Tuesday, September 16, 2008

The slave scale

"Son, if the mountain was smooth you couldn't climb it."
Wintley Phipps was told that by an old woman from the American south.

Here he talks about words written by John Newton, a slave trader before he became a Christian, and set to a melody he heard "coming up from the belly of a slave ship". The song is listed as words by Newton, melody by "unknown". You know it - Amazing Grace.

Phipps hopes when he goes to Heaven he'll meet that slave called "unknown". Perhaps Leann Rimes feels the same way:

1 comment:

Anonymous said...

As a musician I find this a nice example of the use of the pentatonic scale in music. Phipps is a good entertainer and he is right about the scale.
But the rest of Phipps fun tale, although attractive to those who would like to believe that the song was written by a "converted Christian" who then became an abolitionist, is completely false.

Phipps says all Negro spirituals can be played with just “the black notes” on the piano. That the black notes are black is not related in any way to African people!.

Not only that, but any musician knows that the penatonic scale does not belong exclusively to the "black notes" on a keyboard.
You can play a pentatonic scale just as easily on all white notes on the piano.

Not only THAT but you don't need a piano at ALL to play a pentatonic scale. It can be played on a guitar or a flute or any number of other instruments that do not have either black or white notes.

Not only THAT but the pentatonic scale (meaning "five tones") can be found across Europe, Asia and Africa and is extremely common in Celtic and English folk music. It is no way exclusively Africans or unique to slaves.

The other part of the story (read: "myth") that Phipps tells is that the "composer" of this song, John Newton, a slave trader, converted to Christianity and that this conversion turned him from slaver to abolitionist and then he wrote Amazing Grace, taking the melody sung by the slaves aboard his slave ship in perhaps some symbolic gesture to the slaves.
Then Phipps mentions a "slave scale" saying that this is what white people in early America commonly called the pentatonic scale.
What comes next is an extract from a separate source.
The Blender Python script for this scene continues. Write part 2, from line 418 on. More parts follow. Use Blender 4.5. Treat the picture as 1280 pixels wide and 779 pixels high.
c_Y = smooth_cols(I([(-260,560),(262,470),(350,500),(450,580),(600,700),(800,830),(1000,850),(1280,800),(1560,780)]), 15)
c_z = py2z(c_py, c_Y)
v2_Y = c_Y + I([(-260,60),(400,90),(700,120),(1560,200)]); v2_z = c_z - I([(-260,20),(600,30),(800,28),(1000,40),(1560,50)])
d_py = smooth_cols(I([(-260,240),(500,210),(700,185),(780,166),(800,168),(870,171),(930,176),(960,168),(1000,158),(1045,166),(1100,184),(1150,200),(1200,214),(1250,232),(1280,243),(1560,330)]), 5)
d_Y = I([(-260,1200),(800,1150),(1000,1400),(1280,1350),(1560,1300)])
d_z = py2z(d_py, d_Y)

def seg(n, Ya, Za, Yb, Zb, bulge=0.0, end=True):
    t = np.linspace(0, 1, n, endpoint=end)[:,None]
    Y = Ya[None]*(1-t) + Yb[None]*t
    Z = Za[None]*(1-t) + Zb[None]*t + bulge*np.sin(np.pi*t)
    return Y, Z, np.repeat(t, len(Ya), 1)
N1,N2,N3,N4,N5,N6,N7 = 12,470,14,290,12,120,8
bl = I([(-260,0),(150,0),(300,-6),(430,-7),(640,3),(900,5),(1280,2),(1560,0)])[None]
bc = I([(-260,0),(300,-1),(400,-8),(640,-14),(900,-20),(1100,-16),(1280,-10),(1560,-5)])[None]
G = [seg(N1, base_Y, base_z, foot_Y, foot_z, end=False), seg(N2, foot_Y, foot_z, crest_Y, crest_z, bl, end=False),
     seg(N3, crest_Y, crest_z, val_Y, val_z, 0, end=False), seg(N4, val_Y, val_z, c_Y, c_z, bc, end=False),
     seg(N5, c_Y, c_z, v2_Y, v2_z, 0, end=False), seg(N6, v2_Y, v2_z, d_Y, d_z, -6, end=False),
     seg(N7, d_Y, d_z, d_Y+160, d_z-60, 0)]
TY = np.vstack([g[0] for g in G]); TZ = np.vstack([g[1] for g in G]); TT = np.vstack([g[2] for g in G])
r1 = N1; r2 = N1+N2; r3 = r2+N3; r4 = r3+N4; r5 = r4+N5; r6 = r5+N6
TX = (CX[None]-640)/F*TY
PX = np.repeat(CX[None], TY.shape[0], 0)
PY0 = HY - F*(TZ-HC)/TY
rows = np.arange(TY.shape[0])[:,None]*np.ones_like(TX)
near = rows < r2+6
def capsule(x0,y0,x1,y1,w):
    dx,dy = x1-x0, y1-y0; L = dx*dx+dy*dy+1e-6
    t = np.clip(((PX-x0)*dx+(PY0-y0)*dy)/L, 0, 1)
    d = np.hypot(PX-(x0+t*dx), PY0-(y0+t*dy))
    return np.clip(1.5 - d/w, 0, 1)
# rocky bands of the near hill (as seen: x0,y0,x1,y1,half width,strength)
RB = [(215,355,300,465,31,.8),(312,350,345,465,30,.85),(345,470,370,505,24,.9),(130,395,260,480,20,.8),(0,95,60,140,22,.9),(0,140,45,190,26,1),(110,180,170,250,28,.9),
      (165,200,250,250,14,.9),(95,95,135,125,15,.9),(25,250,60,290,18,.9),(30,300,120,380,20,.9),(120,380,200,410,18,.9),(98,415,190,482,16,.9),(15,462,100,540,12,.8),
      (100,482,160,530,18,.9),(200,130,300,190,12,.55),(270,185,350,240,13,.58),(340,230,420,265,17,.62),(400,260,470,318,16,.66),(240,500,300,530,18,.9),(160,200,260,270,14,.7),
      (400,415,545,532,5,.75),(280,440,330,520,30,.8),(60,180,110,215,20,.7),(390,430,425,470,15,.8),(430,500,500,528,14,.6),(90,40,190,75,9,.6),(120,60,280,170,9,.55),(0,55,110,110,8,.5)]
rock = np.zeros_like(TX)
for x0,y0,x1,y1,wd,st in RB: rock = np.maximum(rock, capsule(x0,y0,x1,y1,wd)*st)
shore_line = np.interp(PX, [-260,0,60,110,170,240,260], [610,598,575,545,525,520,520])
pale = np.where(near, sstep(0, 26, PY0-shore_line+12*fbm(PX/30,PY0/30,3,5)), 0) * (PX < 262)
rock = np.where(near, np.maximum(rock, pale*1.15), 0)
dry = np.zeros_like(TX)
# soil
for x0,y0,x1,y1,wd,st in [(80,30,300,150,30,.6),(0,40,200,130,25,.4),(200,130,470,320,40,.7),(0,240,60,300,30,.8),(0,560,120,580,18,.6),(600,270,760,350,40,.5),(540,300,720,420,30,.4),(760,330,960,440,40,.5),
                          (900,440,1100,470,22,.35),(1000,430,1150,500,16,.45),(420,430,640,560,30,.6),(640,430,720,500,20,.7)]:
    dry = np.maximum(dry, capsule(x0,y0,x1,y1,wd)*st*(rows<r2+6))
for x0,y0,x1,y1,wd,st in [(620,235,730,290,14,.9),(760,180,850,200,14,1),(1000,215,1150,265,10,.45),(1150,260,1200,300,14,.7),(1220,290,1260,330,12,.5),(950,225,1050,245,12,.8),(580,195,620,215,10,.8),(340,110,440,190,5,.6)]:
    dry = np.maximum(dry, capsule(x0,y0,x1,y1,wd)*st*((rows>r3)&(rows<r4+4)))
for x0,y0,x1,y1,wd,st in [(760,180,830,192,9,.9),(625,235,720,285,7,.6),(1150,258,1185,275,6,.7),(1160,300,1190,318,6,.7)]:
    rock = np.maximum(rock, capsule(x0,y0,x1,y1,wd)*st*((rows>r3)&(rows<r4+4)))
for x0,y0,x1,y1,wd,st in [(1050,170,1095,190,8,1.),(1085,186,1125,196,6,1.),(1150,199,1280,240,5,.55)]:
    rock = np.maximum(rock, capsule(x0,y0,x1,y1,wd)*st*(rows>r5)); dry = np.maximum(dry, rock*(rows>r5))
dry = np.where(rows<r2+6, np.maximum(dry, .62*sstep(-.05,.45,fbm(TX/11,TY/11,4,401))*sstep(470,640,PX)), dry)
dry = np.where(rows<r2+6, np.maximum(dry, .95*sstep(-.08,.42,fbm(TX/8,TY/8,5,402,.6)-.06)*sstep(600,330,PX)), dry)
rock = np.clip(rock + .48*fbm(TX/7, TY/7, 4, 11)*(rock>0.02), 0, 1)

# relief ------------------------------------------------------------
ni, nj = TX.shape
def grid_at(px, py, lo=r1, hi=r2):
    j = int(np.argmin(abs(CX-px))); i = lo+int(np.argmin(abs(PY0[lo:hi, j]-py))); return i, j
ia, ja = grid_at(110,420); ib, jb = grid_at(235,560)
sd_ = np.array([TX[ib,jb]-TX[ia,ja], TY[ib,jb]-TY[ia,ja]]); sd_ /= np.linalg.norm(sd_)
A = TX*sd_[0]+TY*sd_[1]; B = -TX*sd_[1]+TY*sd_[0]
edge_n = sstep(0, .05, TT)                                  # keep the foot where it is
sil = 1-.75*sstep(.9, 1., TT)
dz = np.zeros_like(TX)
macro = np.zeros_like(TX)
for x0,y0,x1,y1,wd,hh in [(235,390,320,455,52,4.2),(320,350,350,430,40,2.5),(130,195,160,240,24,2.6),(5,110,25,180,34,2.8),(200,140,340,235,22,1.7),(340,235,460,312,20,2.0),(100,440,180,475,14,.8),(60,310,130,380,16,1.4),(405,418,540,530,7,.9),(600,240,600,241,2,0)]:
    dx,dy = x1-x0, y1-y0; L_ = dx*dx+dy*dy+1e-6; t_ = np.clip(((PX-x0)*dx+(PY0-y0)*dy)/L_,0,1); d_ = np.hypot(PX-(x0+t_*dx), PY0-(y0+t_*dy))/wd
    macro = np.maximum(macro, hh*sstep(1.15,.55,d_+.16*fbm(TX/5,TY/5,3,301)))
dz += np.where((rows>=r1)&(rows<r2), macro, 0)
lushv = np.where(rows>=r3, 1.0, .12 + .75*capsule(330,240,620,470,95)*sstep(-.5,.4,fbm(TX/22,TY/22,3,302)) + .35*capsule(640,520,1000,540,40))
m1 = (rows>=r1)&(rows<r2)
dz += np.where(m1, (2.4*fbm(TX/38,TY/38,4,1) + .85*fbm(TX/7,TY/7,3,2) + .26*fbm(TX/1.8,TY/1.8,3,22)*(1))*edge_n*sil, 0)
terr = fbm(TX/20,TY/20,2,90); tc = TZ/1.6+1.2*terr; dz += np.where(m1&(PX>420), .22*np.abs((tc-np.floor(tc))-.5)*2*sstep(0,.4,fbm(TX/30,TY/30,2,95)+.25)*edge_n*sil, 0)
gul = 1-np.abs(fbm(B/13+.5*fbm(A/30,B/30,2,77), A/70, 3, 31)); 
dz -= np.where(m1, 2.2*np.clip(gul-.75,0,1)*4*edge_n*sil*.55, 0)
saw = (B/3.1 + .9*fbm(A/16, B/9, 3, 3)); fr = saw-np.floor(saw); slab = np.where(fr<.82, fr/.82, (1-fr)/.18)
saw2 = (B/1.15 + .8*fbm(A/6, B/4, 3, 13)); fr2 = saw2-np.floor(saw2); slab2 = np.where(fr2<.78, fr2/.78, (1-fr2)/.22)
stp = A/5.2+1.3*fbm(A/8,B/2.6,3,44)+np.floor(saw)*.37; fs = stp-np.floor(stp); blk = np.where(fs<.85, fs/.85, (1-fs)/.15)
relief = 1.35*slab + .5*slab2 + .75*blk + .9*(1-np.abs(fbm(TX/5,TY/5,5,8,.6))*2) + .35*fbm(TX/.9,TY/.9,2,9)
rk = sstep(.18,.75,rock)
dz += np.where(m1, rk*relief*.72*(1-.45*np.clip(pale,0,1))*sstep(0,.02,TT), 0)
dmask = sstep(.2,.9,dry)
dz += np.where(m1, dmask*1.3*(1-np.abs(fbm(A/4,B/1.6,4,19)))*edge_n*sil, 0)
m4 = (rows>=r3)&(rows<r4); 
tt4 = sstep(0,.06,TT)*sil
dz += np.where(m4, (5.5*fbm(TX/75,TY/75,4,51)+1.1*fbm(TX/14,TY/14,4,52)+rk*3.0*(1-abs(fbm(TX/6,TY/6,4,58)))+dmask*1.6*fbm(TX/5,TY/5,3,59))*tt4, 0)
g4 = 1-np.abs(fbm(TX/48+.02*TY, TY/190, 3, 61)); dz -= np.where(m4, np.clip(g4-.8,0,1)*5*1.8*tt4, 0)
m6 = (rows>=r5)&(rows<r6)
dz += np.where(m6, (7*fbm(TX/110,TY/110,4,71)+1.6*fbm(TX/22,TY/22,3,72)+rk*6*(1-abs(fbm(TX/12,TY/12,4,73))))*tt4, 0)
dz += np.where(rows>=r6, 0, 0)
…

ALL of the parts of this story are completely false and here is why:

1."Amazing Grace" as we know it has its origins in a Celtic folk tune associated with the bagpipes (which ALSO play on the pentatonic scale and have no "black notes"!)
African people being transported on Newton's ship would have not had anything to do with this melody (until, perhaps, they arrived on US soil and heard it played on bagpipes by Americans of Celtic origin).
Newton MAY have heard some songs of the slaves on his ships but he didn’t take the tune from them and apply it to the song because:

Newton DID NOT write the song.

He did possibly write the words, but the music and Newton’s words were only combined for the first time AFTER HIS DEATH. He had absolutely nothing to do with the music.

2. Newton did convert and he even became a minister, but he still supported slavery.
Newton did not stop slave trading until 33 years after he converted which implies that his conversion did not turn him into an abolitionist.

3. There is no evidence to support the concept of a "slave scale" in early America.
Phipps says the term "slave scale" was common and yet there are NO references in music history nor in any book from that time to the "slave scale" and why would there be?

It makes no sense.
Among the white settlers in the United States, in the early years, who were largely of English and Scottish origin, were some excelent musicians who already knew of the pentatonic scale.
Since the pentatonic scale was common in British folk music, why would such a commonly used scale be associated only with slaves?

Phipps made up a good story. Yes indeed, very entertaining and "uplifting".
We all like mythology from time to time. As long as we realize that it IS a story.